The Russian national football team should be trained by a Russian coach, sports minister Vitaly Mutko said on Wednesday as Guus Hiddink's long-term future with the side remained unclear.
"I am in favor of Russian-born coaches, people who understand our way of thinking," Mutko said.
"We should somehow develop from within. To develop a coach in any type of sport means leaving a legacy. A foreign trainer is only interested in the national team and will not share his experience with the whole country," he added.
The statement comes as Hiddink's future as trainer of the Russian national team remains in doubt after a recent meeting with new Russian Football Union president Sergei Fursenko in Moscow.
Hiddink's some $8 million a year contract runs out in July.

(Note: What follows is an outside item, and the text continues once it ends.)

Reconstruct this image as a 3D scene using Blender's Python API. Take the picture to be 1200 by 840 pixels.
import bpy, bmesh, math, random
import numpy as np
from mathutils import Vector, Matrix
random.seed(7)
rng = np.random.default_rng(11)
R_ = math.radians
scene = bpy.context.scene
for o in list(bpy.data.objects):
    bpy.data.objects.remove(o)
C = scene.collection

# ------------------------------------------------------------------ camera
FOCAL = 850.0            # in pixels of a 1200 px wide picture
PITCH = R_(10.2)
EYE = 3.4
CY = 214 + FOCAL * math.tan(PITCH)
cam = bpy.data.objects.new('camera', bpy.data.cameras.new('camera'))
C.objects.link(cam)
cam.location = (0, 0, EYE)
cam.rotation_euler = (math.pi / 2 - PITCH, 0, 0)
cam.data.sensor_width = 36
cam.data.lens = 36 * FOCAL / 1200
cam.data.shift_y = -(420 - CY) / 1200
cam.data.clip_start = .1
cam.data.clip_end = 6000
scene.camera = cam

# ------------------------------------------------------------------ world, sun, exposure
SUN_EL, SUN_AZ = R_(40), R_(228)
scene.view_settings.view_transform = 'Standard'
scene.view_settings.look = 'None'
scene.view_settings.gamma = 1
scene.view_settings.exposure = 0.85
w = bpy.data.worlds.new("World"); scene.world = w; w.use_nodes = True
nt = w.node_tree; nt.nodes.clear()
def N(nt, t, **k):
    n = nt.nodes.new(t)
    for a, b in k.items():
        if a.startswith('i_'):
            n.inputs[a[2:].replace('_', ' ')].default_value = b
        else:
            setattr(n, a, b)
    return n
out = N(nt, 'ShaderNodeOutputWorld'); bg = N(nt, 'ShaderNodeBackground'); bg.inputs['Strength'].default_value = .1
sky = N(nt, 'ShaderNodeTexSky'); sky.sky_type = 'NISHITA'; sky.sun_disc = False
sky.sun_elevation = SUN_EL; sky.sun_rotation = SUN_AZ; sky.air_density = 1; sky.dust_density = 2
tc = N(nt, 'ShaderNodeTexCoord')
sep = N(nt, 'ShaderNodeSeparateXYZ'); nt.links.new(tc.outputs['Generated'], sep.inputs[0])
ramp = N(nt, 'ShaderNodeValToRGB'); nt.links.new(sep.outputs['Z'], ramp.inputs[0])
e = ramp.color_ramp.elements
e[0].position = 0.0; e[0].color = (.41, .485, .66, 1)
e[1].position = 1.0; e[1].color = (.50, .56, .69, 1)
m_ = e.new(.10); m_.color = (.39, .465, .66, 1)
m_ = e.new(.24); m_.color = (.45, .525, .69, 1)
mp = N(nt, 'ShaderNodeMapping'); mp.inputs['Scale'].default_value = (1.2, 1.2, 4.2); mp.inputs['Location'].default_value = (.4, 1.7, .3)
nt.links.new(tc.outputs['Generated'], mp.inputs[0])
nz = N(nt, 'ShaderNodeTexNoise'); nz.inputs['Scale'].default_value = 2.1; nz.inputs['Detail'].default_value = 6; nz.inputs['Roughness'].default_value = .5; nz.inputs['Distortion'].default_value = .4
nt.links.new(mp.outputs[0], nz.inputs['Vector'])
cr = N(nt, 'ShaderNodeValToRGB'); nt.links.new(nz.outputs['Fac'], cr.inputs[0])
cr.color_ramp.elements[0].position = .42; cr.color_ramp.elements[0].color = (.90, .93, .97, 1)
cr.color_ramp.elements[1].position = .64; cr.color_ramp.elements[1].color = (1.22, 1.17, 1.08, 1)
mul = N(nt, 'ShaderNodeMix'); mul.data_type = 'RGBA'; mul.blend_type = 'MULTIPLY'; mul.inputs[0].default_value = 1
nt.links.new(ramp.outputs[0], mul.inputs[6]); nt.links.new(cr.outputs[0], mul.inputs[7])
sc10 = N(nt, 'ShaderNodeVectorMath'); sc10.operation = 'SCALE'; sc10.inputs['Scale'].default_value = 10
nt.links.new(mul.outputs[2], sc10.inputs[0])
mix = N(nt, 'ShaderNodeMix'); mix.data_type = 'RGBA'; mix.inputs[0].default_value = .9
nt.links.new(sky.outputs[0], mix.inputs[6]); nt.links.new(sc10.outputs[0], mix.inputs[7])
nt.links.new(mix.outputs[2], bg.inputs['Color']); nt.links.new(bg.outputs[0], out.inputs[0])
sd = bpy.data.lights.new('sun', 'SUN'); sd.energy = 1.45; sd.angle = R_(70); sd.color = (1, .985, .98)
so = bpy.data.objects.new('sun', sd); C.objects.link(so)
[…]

"Guus has a contract until the summer," Fursenko was quoted as saying by the Sovetski Sport paper after the meeting. He refused to comment on whether the 63-year-old trainer would lead Russia's Euro 2012 campaign.
Despite failing to take Russia to this summer's World Cup in South Africa, Hiddink has hauled the Russian team up to number 13 in the latest FIFA ratings.
Hiddink took over the Russian team in the summer of 2006 and worked wonders to transform the fortunes of a side that had become something of a national joke, taking it to the Euro 2008 semi-finals and making a genuine world star of diminutive forward Andrei Arshavin. He was hailed as the saviour of the Russian game and there were calls for him to be granted honorary citizenship. A number of children were also named after him by enthusiastic fans.
However, he was criticized throughout the 2010 World Cup qualifying campaign for spending too little time in Russia and relying too heavily on the players who had served him so well at Euro 2008. Matters came to a head in a crucial play-off against tiny Slovenia when a lackluster and tired Russia crashed out after a 2-1 win at home was cancelled out by a 1-0 defeat in Maribor, much to the dismay of the watching Russian political and business elite.